> _What you will do_: Emit the entire listing verbatim.

> _Source data_:
-*-

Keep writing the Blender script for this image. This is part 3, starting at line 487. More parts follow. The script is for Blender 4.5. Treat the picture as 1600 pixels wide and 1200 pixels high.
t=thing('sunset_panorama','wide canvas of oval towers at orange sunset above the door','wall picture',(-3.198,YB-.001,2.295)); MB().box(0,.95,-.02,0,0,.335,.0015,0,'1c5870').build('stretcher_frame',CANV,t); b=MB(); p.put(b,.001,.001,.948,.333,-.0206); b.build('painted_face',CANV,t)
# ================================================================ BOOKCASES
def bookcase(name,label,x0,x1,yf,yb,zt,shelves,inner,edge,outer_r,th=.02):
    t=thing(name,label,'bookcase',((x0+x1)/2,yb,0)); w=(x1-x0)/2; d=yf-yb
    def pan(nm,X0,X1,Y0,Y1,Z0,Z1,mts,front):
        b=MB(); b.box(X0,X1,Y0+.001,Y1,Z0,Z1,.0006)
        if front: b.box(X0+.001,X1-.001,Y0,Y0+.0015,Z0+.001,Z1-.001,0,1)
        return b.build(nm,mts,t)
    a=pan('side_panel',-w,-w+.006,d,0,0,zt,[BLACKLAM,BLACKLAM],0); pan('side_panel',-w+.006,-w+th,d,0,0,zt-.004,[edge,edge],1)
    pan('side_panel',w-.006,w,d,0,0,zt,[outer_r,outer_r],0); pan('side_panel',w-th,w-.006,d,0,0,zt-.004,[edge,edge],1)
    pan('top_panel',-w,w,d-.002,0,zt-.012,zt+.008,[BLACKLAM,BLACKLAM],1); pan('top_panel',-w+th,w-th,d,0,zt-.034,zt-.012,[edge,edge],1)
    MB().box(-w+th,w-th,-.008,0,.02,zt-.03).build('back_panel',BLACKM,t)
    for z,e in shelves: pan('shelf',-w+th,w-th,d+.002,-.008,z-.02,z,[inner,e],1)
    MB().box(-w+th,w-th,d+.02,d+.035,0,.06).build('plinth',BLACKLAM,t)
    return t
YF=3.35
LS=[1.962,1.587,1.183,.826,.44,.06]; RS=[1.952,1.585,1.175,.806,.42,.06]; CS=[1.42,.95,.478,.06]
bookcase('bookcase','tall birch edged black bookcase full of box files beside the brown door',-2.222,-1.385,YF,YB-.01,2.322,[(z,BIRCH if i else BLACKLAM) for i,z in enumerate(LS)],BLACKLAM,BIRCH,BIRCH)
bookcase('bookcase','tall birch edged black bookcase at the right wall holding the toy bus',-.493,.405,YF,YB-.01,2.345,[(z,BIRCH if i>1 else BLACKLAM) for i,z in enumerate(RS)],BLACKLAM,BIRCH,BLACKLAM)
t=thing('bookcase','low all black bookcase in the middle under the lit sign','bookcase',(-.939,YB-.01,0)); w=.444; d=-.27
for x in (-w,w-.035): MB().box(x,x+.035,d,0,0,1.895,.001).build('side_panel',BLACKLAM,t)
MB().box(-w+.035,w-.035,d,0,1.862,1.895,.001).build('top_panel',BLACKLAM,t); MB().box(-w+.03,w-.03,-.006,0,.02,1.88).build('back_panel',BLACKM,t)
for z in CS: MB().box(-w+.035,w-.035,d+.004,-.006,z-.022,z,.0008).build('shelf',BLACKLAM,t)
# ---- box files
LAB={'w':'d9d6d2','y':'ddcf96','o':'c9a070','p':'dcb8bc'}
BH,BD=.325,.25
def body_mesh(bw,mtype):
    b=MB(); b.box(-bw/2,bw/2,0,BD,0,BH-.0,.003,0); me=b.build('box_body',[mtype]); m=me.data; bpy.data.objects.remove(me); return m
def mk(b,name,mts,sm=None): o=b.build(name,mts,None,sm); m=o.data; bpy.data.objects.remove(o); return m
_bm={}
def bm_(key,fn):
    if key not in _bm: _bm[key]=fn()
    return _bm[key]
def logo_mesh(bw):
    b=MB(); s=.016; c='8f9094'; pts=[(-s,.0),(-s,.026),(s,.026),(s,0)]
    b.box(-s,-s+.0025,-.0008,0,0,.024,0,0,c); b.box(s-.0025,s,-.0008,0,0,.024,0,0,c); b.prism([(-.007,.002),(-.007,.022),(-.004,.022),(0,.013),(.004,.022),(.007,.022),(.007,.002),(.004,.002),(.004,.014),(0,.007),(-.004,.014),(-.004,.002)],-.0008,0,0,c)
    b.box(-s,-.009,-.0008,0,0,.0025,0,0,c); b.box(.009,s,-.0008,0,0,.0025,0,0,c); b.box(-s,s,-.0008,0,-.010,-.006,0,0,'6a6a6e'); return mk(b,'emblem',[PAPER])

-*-

> _Solution to the exercise_:
Keep writing the Blender script for this image. This is part 3, starting at line 487. More parts follow. The script is for Blender 4.5. Treat the picture as 1600 pixels wide and 1200 pixels high.
t=thing('sunset_panorama','wide canvas of oval towers at orange sunset above the door','wall picture',(-3.198,YB-.001,2.295)); MB().box(0,.95,-.02,0,0,.335,.0015,0,'1c5870').build('stretcher_frame',CANV,t); b=MB(); p.put(b,.001,.001,.948,.333,-.0206); b.build('painted_face',CANV,t)
# ================================================================ BOOKCASES
def bookcase(name,label,x0,x1,yf,yb,zt,shelves,inner,edge,outer_r,th=.02):
    t=thing(name,label,'bookcase',((x0+x1)/2,yb,0)); w=(x1-x0)/2; d=yf-yb
    def pan(nm,X0,X1,Y0,Y1,Z0,Z1,mts,front):
        b=MB(); b.box(X0,X1,Y0+.001,Y1,Z0,Z1,.0006)
        if front: b.box(X0+.001,X1-.001,Y0,Y0+.0015,Z0+.001,Z1-.001,0,1)
        return b.build(nm,mts,t)
    a=pan('side_panel',-w,-w+.006,d,0,0,zt,[BLACKLAM,BLACKLAM],0); pan('side_panel',-w+.006,-w+th,d,0,0,zt-.004,[edge,edge],1)
    pan('side_panel',w-.006,w,d,0,0,zt,[outer_r,outer_r],0); pan('side_panel',w-th,w-.006,d,0,0,zt-.004,[edge,edge],1)
    pan('top_panel',-w,w,d-.002,0,zt-.012,zt+.008,[BLACKLAM,BLACKLAM],1); pan('top_panel',-w+th,w-th,d,0,zt-.034,zt-.012,[edge,edge],1)
    MB().box(-w+th,w-th,-.008,0,.02,zt-.03).build('back_panel',BLACKM,t)
    for z,e in shelves: pan('shelf',-w+th,w-th,d+.002,-.008,z-.02,z,[inner,e],1)
    MB().box(-w+th,w-th,d+.02,d+.035,0,.06).build('plinth',BLACKLAM,t)
    return t
YF=3.35
LS=[1.962,1.587,1.183,.826,.44,.06]; RS=[1.952,1.585,1.175,.806,.42,.06]; CS=[1.42,.95,.478,.06]
bookcase('bookcase','tall birch edged black bookcase full of box files beside the brown door',-2.222,-1.385,YF,YB-.01,2.322,[(z,BIRCH if i else BLACKLAM) for i,z in enumerate(LS)],BLACKLAM,BIRCH,BIRCH)
bookcase('bookcase','tall birch edged black bookcase at the right wall holding the toy bus',-.493,.405,YF,YB-.01,2.345,[(z,BIRCH if i>1 else BLACKLAM) for i,z in enumerate(RS)],BLACKLAM,BIRCH,BLACKLAM)
t=thing('bookcase','low all black bookcase in the middle under the lit sign','bookcase',(-.939,YB-.01,0)); w=.444; d=-.27
for x in (-w,w-.035): MB().box(x,x+.035,d,0,0,1.895,.001).build('side_panel',BLACKLAM,t)
MB().box(-w+.035,w-.035,d,0,1.862,1.895,.001).build('top_panel',BLACKLAM,t); MB().box(-w+.03,w-.03,-.006,0,.02,1.88).build('back_panel',BLACKM,t)
for z in CS: MB().box(-w+.035,w-.035,d+.004,-.006,z-.022,z,.0008).build('shelf',BLACKLAM,t)
# ---- box files
LAB={'w':'d9d6d2','y':'ddcf96','o':'c9a070','p':'dcb8bc'}
BH,BD=.325,.25
def body_mesh(bw,mtype):
    b=MB(); b.box(-bw/2,bw/2,0,BD,0,BH-.0,.003,0); me=b.build('box_body',[mtype]); m=me.data; bpy.data.objects.remove(me); return m
def mk(b,name,mts,sm=None): o=b.build(name,mts,None,sm); m=o.data; bpy.data.objects.remove(o); return m
_bm={}
def bm_(key,fn):
    if key not in _bm: _bm[key]=fn()
    return _bm[key]
def logo_mesh(bw):
    b=MB(); s=.016; c='8f9094'; pts=[(-s,.0),(-s,.026),(s,.026),(s,0)]
    b.box(-s,-s+.0025,-.0008,0,0,.024,0,0,c); b.box(s-.0025,s,-.0008,0,0,.024,0,0,c); b.prism([(-.007,.002),(-.007,.022),(-.004,.022),(0,.013),(.004,.022),(.007,.022),(.007,.002),(.004,.002),(.004,.014),(0,.007),(-.004,.014),(-.004,.002)],-.0008,0,0,c)
    b.box(-s,-.009,-.0008,0,0,.0025,0,0,c); b.box(.009,s,-.0008,0,0,.0025,0,0,c); b.box(-s,s,-.0008,0,-.010,-.006,0,0,'6a6a6e'); return mk(b,'emblem',[PAPER])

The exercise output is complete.